The fire, which investigators have traced back to two teenage boys now being held by police, has devastated 5,000 hectares of forest.

Forty-two people died as a result of the fire including the head of the Haifa police department and a 16-year-old volunteer firefighter who was killed during the attempt to rescue prison-guards trapped on a burning bus.

Officials said the blaze, which began on Thursday afternoon, was the worst such disaster in Israel’s history.

At the worst point it had spread across a 50 square kilometer area of the Carmel region, coming perilously close to Haifa, Israel’s third largest city.

Academics Dr Lea Wittenberg and Dr Dan Melkinson of the University of Haifa said that in the past 30 years northern Israel had suffered just nine large forest fires.
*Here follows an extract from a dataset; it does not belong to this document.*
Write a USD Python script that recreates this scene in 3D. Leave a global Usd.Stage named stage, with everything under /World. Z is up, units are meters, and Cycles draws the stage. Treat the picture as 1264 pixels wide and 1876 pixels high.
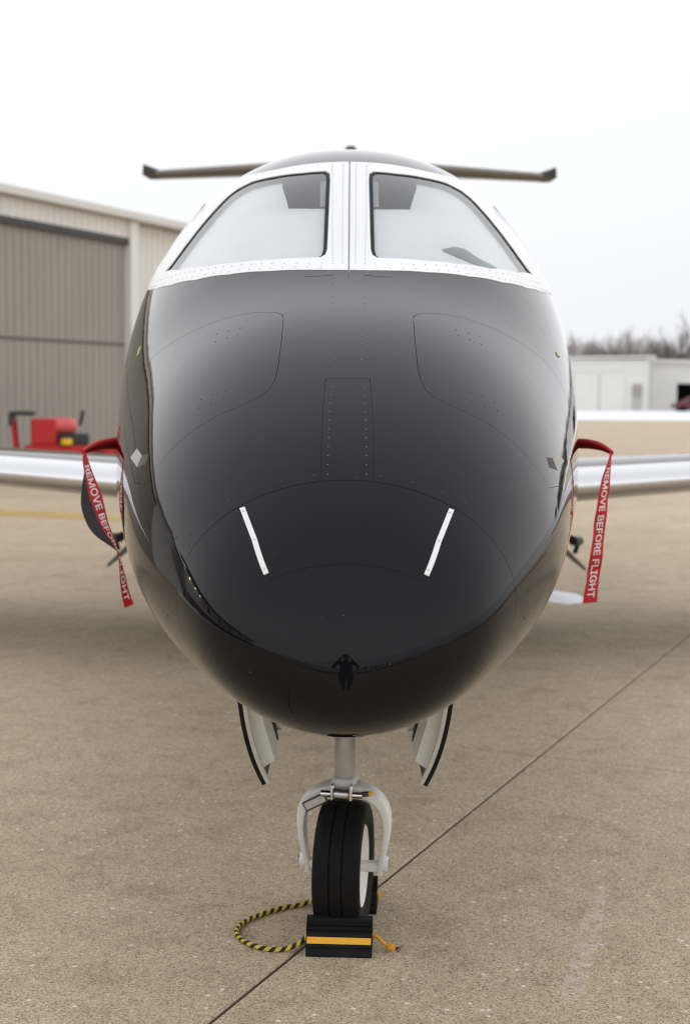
import math, random
import numpy as np, trimesh, usdkit
import meshkit
from pxr import Usd, UsdGeom, UsdLux, UsdShade, Sdf, Gf, Vt
from scipy.interpolate import CubicSpline
from shapely.geometry import Polygon, LineString, box as sbox
from shapely.prepared import prep
from shapely.ops import unary_union
from shapely import affinity
PI = math.pi
random.seed(5); np.random.seed(5)
stage = Usd.Stage.CreateInMemory()
UsdGeom.SetStageUpAxis(stage, UsdGeom.Tokens.z)
UsdGeom.SetStageMetersPerUnit(stage, 1.0)
UsdGeom.Xform.Define(stage, '/World')

# ------------------------------------------------------------------ camera, sky, sun
HC, D0 = 1.78, 3.14
PITCH, YAW, ROLL = math.atan(223 / 2633.33), math.radians(0.075), math.radians(0.45)
fw = np.array([-math.sin(YAW) * math.cos(PITCH), math.cos(YAW) * math.cos(PITCH), -math.sin(PITCH)])
r_ = np.cross(fw, [0, 0, 1.0]); r_ /= np.linalg.norm(r_); u_ = np.cross(r_, fw)
R_ = r_ * math.cos(ROLL) + u_ * math.sin(ROLL); U_ = -r_ * math.sin(ROLL) + u_ * math.cos(ROLL)
cam = UsdGeom.Camera.Define(stage, '/World/camera')
m4 = np.eye(4); m4[0, :3], m4[1, :3], m4[2, :3], m4[3, :3] = R_, U_, -fw, (0, -D0, HC)
cam.AddTransformOp().Set(Gf.Matrix4d(*m4.ravel().tolist()))
cam.CreateHorizontalApertureAttr(24.0); cam.CreateFocalLengthAttr(50.0)
cam.CreateFStopAttr(3.2); cam.CreateFocusDistanceAttr(3.9)
cam.CreateClippingRangeAttr(Gf.Vec2f(0.05, 5000)); cam.CreateExposureAttr(0.3)

SUN_DIR = np.array([-0.10, 0.08, 0.99]); SUN_DIR /= np.linalg.norm(SUN_DIR)
SUN_EL, SUN_ROT = math.asin(SUN_DIR[2]), math.atan2(SUN_DIR[0], SUN_DIR[1])
sky = UsdLux.DomeLight.Define(stage, '/World/sky')
sky.GetPrim().SetCustomDataByKey('kind', 'structure')
usdkit.material(stage, '/World/Looks/overcast_sky', {
    'tc': ('texture_coordinate', {}),
    'sep': ('separate_xyz', {}),
    'sky': ('sky_texture', {'sky_type': 'single_scattering', 'sun_disc': False, 'sun_elevation': SUN_EL, 'sun_rotation': SUN_ROT}),
    'no': ('noise_texture', {'scale': 1.6, 'detail': 5.0, 'roughness': 0.55}),
    'grad': ('rgb_ramp', {'ramp': [(0.0, (7.35, 7.42, 7.75)), (0.04, (7.5, 7.57, 7.85)), (0.14, (8.05, 8.12, 8.34)), (0.26, (8.5, 8.56, 8.74)), (0.45, (8.4, 8.5, 8.75)), (0.75, (6.6, 6.75, 7.1)), (1.0, (5.6, 5.75, 6.1))]}),
    'amp': ('map_range', {'from_min': 0.25, 'from_max': 0.75, 'to_min': 0.955, 'to_max': 1.045}),
    'lr': ('map_range', {'from_min': -0.5, 'from_max': 0.5, 'to_min': 1.06, 'to_max': 0.975, 'clamp': True}), 'mul2': ('mix', {'mix_type': 'multiply', 'fac': 1.0}),
    'mul': ('mix', {'mix_type': 'multiply', 'fac': 1.0}),
    'mx': ('mix', {'mix_type': 'mix', 'fac': 0.96}),
    'bg': ('background_shader', {'strength': 0.1}),
}, [('tc.generated', 'sep.vector'), ('tc.generated', 'no.vector'), ('sep.z', 'grad.fac'), ('no.fac', 'amp.value'), ('grad.color', 'mul.color1'), ('amp.result', 'mul.color2'),
    ('sky.color', 'mx.color1'), ('sep.x', 'lr.value'), ('mul.color', 'mul2.color1'), ('lr.result', 'mul2.color2'), ('mul2.color', 'mx.color2'), ('mx.color', 'bg.color')], surface='bg.background')
UsdShade.MaterialBindingAPI.Apply(sky.GetPrim()).Bind(UsdShade.Material.Get(stage, '/World/Looks/overcast_sky'))
sun = UsdLux.DistantLight.Define(stage, '/World/sun')
sun.CreateIntensityAttr(0.15); sun.CreateAngleAttr(176.0); sun.CreateNormalizeAttr(True); sun.CreateColorAttr(Gf.Vec3f(1, 0.96, 0.9))
zc = SUN_DIR; xc = np.cross([0, 0, 1.0], zc); xc /= np.linalg.norm(xc); yc = np.cross(zc, xc)
sm = np.eye(4); sm[0, :3], sm[1, :3], sm[2, :3] = xc, yc, zc
sun.AddTransformOp().Set(Gf.Matrix4d(*sm.ravel().tolist()))

# ------------------------------------------------------------------ helpers
names = {}
def numbered(parent, name):
    k = (parent, name); n = names.get(k, 0); names[k] = n + 1
    return f'{parent}/{name}' if n == 0 else f'{parent}/{name}_{n:03d}'
def tag(p, label=None, cat=None, group=None, kind=None):
    p = p.GetPrim() if hasattr(p, 'GetPrim') else p
    for k, v in (('label', label), ('category', cat), ('group', group), ('kind', kind)):
        if v: p.SetCustomDataByKey(k, v)
    return p
def thing(name, label, cat, loc=(0, 0, 0), rz=0.0, group=None):
    x = UsdGeom.Xform.Define(stage, numbered('/World', name))
    x.AddTranslateOp().Set(Gf.Vec3d(*map(float, loc)))
    if rz: x.AddRotateZOp().Set(float(rz))
    tag(x, label, cat, group); return x.GetPrim()
def obj(name, mesh, mat, parent=None, smooth=False, label=None, cat=None, group=None, kind=None):
    par = '/World' if parent is None else str(parent.GetPath())
    path = numbered(par, name)
    mt = '/World/Looks/' + mat
    if isinstance(mesh, tuple) and len(mesh) == 3:
        v, f, n = mesh
        m = usdkit.mesh(stage, path, (v, f), mt)
        m.CreateNormalsAttr(Vt.Vec3fArray.FromNumpy(np.asarray(n, np.float32))); m.SetNormalsInterpolation('vertex')
    else:
        m = usdkit.mesh(stage, path, mesh, mt, smooth=smooth)
    return tag(m, label, cat, group, kind)
cat_ = trimesh.util.concatenate
def T(m, *t): m = m.copy(); m.apply_translation(t); return m
def Rz(m, deg, c=(0, 0, 0)): m = m.copy(); m.apply_transform(trimesh.transformations.rotation_matrix(math.radians(deg), [0, 0, 1], c)); return m
def Rx(m, deg, c=(0, 0, 0)): m = m.copy(); m.apply_transform(trimesh.transformations.rotation_matrix(math.radians(deg), [1, 0, 0], c)); return m
def Ry(m, deg, c=(0, 0, 0)): m = m.copy(); m.apply_transform(trimesh.transformations.rotation_matrix(math.radians(deg), [0, 1, 0], c)); return m
def bx(x0, x1, y0, y1, z0, z1, ch=0.0):
    sx, sy, sz = x1 - x0, y1 - y0, z1 - z0
    if ch <= 0: m = trimesh.creation.box((sx, sy, sz))
    else:
        pts = []
        for a in (-1, 1):
            for b in (-1, 1):
                for c in (-1, 1):
                    for k in range(3):
                        q = np.array([a * sx / 2, b * sy / 2, c * sz / 2]); s = np.array([a, b, c]) * ch; s[k] = 0
                        pts.append(q - s)
        m = trimesh.Trimesh(pts).convex_hull
    m.apply_translation(((x0 + x1) / 2, (y0 + y1) / 2, (z0 + z1) / 2)); return m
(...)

Those fires had affected a total of 3,000 hectares of forest, less than the damage done in the past three days. But the pair said that because of the unseasonably dry weather and strong winds "nothing would have been able to stop this great fire from reaching the proportions that it did.

“With no rainfall for the past eight months, the forest became extremely dry, and along with the strong winds, the present fire grew so wild.”

Israel’s Prime Minister, Benjamin Netanyahu, thanked the international community for sending firefighting equipment to help control the spread.

Britain was among the first countries which responded to the appeal for help, immediately sending two RAF helicopters based in Cyprus to help extinguish the flames.

In a phone conversation with Mr Netanyahu Prime Minister David Cameron expressed his "sincere condolences and great sympathies for the tragic loss of life.”

Foreign Secretary William Hague also sent condolences on behalf of the British government to those who had lost family members.

He said: “This tragedy is all the more sad as it comes as the Jewish community around the world celebrates Chanucah, a time of hope and joy.

“The UK will continue to do whatever it can to help.”